Warbucks. Annie vivia
sempre acompanhada de
um cachorrinho chamado
Sandy e
representou talvez o
máximo de conservadorismo
que as histórias
em quadrinhos puderam um
dia refletir. Sustentada
por um magnata da
indústria de guerra
que enfrentava greves mandando
assassinar os seus
cabeças (Daddy Warbucks),
a menina personificava
o apoio à plutocracia
como modelo ideal de
sociedade.
Nunca cresceu,
permanecendo por mais
de cinquenta anos congelada
no tempo, vagando pelas
regiões inóspitas
dos Estados Unidos, sendo
raptada por bandoleiros
- normalmente ligados a
etnias diversas ou a
classes pouco privilegiadas
-, e esperando que seu
papai retornasse de uma
de suas intermináveis
viagens para salvá-la
dos perigos, com os
quais parecia ter contrato
de exclusividade.
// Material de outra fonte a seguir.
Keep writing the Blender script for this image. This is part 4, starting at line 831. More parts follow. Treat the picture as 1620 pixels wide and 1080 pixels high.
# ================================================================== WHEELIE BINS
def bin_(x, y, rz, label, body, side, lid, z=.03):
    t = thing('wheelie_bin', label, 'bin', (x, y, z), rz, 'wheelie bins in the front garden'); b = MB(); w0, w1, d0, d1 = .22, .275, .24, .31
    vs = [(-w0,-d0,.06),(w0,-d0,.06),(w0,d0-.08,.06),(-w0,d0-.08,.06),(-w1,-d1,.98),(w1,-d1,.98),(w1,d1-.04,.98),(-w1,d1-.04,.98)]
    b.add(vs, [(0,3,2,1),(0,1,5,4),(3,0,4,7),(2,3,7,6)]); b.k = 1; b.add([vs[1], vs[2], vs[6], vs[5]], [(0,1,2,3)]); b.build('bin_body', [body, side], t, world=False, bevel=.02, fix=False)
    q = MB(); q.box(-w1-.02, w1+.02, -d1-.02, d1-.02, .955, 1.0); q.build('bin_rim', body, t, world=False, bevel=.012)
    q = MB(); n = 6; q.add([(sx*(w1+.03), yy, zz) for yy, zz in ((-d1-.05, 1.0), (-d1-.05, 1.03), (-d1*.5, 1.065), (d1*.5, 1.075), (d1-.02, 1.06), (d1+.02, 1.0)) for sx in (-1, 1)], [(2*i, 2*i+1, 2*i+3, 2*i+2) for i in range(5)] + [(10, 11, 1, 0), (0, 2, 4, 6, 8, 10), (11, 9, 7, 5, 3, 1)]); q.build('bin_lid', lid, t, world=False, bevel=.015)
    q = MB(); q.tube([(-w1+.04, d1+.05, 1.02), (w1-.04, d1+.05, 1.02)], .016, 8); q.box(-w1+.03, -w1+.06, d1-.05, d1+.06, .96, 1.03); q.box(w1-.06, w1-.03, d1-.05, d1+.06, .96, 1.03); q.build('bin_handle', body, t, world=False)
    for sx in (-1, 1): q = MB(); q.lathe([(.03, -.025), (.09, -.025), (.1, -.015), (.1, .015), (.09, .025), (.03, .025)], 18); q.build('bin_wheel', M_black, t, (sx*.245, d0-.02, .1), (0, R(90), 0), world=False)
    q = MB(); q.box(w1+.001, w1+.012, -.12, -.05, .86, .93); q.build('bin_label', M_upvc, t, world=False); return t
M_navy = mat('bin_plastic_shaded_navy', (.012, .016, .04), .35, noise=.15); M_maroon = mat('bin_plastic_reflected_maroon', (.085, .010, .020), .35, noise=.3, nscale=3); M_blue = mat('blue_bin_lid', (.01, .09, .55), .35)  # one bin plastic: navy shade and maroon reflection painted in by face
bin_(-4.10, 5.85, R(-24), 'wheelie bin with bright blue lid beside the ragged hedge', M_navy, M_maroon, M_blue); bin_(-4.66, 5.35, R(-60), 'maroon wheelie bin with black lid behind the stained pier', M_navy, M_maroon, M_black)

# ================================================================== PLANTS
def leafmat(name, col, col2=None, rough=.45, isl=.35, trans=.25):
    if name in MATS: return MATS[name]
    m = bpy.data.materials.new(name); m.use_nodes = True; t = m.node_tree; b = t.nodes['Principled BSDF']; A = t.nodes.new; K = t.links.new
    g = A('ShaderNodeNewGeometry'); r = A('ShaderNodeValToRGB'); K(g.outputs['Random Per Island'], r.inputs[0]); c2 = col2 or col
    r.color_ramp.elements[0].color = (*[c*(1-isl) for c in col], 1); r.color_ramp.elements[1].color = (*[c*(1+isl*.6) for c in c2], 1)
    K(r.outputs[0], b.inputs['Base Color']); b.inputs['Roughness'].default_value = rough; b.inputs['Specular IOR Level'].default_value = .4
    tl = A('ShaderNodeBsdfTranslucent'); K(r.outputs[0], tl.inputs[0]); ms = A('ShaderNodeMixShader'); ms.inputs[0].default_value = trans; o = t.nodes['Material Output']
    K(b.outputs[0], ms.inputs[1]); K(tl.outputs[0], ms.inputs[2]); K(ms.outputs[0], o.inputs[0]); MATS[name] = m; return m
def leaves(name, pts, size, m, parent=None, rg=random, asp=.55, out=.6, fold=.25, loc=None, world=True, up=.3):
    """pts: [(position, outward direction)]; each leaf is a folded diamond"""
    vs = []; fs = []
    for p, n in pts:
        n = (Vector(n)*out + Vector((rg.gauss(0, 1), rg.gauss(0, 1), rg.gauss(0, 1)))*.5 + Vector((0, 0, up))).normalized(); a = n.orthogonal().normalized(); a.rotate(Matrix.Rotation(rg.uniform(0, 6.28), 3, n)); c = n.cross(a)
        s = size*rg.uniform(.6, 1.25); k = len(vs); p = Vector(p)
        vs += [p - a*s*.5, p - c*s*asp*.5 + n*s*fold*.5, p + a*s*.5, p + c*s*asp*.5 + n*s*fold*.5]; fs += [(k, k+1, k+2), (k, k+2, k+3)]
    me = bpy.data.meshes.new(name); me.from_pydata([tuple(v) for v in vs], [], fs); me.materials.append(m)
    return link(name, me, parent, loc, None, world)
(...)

Talvez
por personificar a
mentalidade tacanha e
retrógrada que dominava
(e domina ainda) boa
parte da população
de seu país, foi
um dos grandes sucessos
dos quadrinhos, sendo desenhada
por seu autor até
a morte deste, em
1968, e depois tendo
sua continuação por
outras mãos. Virou até
musical na Broadway
e produção cinematográfica.
A série provocou críticas
severas em sua
época, teóricos da área
são unânimes em suas
afirmações:
“A
órfã das pupilas sem
luz, sempre perseguida
e sempre triunfante,
é o pretexto para
celebrar as pretensões,
os privilégios, os
abusos de certa porção
da sociedade americana:
a necessidade de
ganhar muito, o gosto
pelas obras de caridade,
ou seja, o dinheiro,
como fim e como
meio”. (BUONO, 2007, p. 7). “As
histórias eram parábolas,
contos moralistas, cheios de
alegorias caracterizações”
(MOYA, 1993, p. 55)
“Gray, que sempre desenhou Aninha com olhos brancos, foi acentuando na sua série suas convicções políticas de direita extremada, colocando muitas vezes como ´vilões´ sindicalistas, grevistas ou operários simpatizantes do comunismo (GOIDA, 1990, p. 25). “As tiras de Little Orphan Annie são um exemplo da introdução da ideologia de direita nos comics: paternalismo, glorificação do mundo patronal, etc”. (GUBERN , 1979, p. 90). Apesar
disso, Aninha, pela forma sentimental e esperançosa
com que enfrentava perigos e situações
difíceis, conquistou leitores no mundo inteiro.